この余白はそれを書くには狭すぎる その2

それはもうめんどくさい「正戦論」のお話。ちなみにその1は「創造論対進化論」でした。


asahi.com(朝日新聞社):米空軍、核ミサイル発射担当将校にキリスト教で聖戦教育 - 国際
へーという感じです。へー。今時『聖戦』だなんてアメリカさんロックなことやってるなぁとか思ってたら、
朝日新聞報道「米空軍、核ミサイル発射担当将校にキリスト教で聖戦教育」への反応 - Togetter
「just war」の誤訳だったらしい。『正戦』と『聖戦』。全然違いますよね。日本語だと読みまで一緒なので同一視される方がかなりいそうな気はしますが。


さて置き、ウォルツァー先生*1も仰っていたことですけど、まぁ上記色々な反応を見ると聖戦は論外としてもそれでもやっぱり『正戦論』の議論の難しさが伝わります。
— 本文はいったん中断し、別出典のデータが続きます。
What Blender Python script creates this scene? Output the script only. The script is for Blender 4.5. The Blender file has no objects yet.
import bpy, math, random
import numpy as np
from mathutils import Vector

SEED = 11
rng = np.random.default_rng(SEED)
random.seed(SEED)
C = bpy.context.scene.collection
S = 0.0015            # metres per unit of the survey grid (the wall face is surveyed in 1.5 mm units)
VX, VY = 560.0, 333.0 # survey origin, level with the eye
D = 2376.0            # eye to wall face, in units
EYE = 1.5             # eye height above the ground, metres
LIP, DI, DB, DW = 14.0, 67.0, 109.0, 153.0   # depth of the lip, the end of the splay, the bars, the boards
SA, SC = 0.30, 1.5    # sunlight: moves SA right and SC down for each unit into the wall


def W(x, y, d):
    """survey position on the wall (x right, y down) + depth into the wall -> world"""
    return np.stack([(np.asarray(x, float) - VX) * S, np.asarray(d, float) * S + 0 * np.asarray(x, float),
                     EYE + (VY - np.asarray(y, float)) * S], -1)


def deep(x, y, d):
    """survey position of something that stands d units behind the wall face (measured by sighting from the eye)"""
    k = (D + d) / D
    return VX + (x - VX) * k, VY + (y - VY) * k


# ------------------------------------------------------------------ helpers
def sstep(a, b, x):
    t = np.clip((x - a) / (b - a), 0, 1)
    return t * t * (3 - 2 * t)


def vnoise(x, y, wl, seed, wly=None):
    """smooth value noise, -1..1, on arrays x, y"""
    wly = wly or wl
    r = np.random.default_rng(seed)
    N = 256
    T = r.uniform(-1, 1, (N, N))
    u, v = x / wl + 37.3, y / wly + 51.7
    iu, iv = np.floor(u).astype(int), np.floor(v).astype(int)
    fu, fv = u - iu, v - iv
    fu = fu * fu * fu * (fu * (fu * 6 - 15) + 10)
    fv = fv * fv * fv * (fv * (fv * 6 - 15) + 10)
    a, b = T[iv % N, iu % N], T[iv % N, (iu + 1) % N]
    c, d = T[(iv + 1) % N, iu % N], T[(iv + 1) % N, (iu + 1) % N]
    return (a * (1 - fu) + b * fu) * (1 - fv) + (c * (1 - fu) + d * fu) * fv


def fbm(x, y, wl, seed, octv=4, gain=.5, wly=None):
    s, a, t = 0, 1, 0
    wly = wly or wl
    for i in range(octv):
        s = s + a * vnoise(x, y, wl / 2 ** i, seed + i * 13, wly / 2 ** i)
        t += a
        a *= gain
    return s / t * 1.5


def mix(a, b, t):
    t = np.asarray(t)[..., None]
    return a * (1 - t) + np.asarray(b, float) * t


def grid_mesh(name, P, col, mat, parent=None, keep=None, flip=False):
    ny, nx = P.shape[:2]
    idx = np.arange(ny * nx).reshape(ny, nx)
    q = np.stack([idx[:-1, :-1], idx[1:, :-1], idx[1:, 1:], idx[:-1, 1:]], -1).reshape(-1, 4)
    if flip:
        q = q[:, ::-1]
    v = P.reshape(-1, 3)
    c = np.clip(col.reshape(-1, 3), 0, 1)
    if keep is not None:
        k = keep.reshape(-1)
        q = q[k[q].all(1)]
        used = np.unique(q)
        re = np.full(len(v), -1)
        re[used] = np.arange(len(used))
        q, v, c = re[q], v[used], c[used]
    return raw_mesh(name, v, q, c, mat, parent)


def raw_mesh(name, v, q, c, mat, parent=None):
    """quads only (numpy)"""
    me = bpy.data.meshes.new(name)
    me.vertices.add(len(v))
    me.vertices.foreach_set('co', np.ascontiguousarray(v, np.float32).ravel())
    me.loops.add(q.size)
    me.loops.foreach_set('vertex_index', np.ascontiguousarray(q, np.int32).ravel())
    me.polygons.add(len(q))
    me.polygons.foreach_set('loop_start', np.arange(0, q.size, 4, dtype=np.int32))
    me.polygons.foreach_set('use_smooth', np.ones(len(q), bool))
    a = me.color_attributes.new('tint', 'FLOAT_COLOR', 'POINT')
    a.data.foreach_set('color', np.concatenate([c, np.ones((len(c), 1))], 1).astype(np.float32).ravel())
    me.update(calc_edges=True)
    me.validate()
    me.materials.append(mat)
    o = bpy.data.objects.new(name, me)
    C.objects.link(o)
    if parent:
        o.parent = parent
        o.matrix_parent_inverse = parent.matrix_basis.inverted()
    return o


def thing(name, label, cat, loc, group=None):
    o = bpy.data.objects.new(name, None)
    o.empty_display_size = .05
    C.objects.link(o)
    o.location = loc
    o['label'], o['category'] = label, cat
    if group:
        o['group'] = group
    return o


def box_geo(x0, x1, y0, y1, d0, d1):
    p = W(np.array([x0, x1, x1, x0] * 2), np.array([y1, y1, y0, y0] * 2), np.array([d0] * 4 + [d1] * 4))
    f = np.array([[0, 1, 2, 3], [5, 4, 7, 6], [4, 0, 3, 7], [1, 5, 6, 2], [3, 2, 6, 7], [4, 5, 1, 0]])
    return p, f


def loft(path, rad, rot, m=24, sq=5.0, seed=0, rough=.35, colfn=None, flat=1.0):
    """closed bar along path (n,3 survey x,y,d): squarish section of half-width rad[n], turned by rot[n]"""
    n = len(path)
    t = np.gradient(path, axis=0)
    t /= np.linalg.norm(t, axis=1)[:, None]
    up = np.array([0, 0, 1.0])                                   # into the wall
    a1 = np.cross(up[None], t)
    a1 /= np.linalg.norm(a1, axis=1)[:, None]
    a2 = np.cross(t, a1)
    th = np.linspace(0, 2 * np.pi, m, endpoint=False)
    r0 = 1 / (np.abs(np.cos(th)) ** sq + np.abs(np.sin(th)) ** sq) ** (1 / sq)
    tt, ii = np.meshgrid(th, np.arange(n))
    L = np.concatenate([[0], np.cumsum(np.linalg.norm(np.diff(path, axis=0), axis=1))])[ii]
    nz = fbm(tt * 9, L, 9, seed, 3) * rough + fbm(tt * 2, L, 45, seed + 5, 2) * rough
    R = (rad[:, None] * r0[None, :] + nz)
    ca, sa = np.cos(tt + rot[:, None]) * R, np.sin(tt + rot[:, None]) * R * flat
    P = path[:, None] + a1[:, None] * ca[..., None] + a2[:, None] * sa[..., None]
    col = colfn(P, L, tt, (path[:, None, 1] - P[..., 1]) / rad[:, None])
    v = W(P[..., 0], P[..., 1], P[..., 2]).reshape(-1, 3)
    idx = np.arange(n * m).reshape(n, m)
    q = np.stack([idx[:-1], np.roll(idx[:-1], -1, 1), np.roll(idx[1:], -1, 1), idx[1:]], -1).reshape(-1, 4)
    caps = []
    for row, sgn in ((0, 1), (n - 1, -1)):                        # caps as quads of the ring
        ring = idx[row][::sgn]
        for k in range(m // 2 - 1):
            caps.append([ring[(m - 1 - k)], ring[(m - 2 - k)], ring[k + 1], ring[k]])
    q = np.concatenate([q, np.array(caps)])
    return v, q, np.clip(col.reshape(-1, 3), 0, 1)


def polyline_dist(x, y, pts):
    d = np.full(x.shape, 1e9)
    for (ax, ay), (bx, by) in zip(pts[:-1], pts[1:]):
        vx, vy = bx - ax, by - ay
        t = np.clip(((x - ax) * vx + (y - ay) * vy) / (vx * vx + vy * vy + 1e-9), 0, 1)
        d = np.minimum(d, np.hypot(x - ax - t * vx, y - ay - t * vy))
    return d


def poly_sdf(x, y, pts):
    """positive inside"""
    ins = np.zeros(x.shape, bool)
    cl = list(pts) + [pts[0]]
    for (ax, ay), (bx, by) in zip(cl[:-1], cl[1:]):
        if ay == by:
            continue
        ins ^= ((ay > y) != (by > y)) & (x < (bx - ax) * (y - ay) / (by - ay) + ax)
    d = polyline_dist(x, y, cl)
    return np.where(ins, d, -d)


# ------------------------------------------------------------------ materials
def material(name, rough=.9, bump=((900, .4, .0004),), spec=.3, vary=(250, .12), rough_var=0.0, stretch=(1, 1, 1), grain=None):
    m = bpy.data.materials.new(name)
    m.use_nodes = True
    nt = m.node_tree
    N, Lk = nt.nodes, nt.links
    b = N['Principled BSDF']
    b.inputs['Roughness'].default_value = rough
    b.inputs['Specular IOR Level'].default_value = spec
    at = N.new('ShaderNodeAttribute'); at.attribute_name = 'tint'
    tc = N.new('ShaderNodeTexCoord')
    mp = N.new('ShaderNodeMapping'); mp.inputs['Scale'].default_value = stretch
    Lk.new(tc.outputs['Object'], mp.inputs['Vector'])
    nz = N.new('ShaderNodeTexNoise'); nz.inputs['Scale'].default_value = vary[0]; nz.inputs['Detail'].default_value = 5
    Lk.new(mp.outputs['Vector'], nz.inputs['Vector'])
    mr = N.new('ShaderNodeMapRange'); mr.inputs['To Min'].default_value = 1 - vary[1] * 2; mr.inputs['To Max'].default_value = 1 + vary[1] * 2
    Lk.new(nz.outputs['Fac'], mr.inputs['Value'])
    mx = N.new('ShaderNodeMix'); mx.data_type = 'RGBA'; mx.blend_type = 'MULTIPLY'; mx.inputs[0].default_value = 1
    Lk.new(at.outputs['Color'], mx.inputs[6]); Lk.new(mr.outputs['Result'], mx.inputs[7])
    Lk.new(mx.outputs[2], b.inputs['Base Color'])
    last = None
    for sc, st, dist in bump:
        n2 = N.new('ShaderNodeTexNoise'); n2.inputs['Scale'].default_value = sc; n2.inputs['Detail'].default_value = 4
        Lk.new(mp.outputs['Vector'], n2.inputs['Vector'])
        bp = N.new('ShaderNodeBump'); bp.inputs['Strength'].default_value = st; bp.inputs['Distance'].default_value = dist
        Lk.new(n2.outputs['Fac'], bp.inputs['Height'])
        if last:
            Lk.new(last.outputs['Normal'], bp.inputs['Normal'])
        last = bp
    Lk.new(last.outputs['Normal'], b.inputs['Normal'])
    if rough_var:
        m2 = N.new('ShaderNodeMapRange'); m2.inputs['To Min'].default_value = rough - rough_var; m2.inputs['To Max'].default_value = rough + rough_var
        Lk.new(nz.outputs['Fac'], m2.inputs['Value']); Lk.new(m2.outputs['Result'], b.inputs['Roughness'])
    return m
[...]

それは両サイドからものすごい勢いでその存在自体を非難されてしまう構図。一方は平和主義の立場から「正しい戦争」などないと唱え、もう一方は現実主義の立場から「正しい戦争」などない、と唱えるわけです。故に議論がまぁ横道に逸れる逸れる。まぁ哲学の問題なんていつだってそんなもんだとは言えますけど。
つまるところ、この場合の「just」の定義が多様でかつ専門的過ぎるので、そこからはじめないと議論が全く噛み合わない。だからといってそれを「聖」とするのはさすがに無理があります。


本題。

米空軍が、有事の核ミサイル発射を担う将校向けの訓練の一環として、キリスト教の「聖戦」論を20年以上にわたり講義してきたことがわかった。「憲法政教分離原則に違反する」との指摘を受け、今年7月末に突然、取りやめていた。
米国と旧ソ連・ロシアの間では、冷戦末期から核軍縮が進展。核保有の必然性や使用の可能性は薄れてきた。民主的な議論とは無縁の「神話」によって、核の道義的な正当化を試み、延命を図ってきたことに、懸念の声が出ている。

asahi.com(朝日新聞社):米空軍、核ミサイル発射担当将校にキリスト教で聖戦教育 - 国際

アメリカ軍の中の人としては、実際にその瞬間になった時にボタンを押せない、なんてなったら困るので予め訓練なり教育なりしとかないといけないのは理解できる話ではあります。

そこでキリスト教牧師を用意するのがいかにもアメリカらしいと言えば確かにらしい話ではありますけど。そりゃ一部の人には効果はあるだろうけど、それが全員に当て嵌まるかというとそんなこと当然ないわけで。もっとより中立的な家族とか国家をネタにしとけばよかったのに。
その意味で、今後はその講師・牧師が呼ばれなくなる、そしてそのテキストが使われなくなる、ということ以上の意味があるのかというと大してありませんよね。やっぱり現代兵士たちにとって「ユス・イン・ベロ」な戦闘規定の概念は過去と較べてずっと重要なものになってきているのだから。聖戦教育はともかく、正戦教育がなくなるとは全く考えられない。
きっとこれまでもこの訓練を受けた人たちの一部は「いや別に牧師の話聞いても意味ねーし」とか考えてきたんでしょう。無意味な、効果のない訓練が無くなって良かったですねオチ。

*1:アメリカ合衆国の政治哲学者マイケル・ウォルツァー - Wikipedia/ちなみに彼の著作である『Just and Unjust Wars』の日本語版は『正しい戦争と不正な戦争』というタイトルになっています。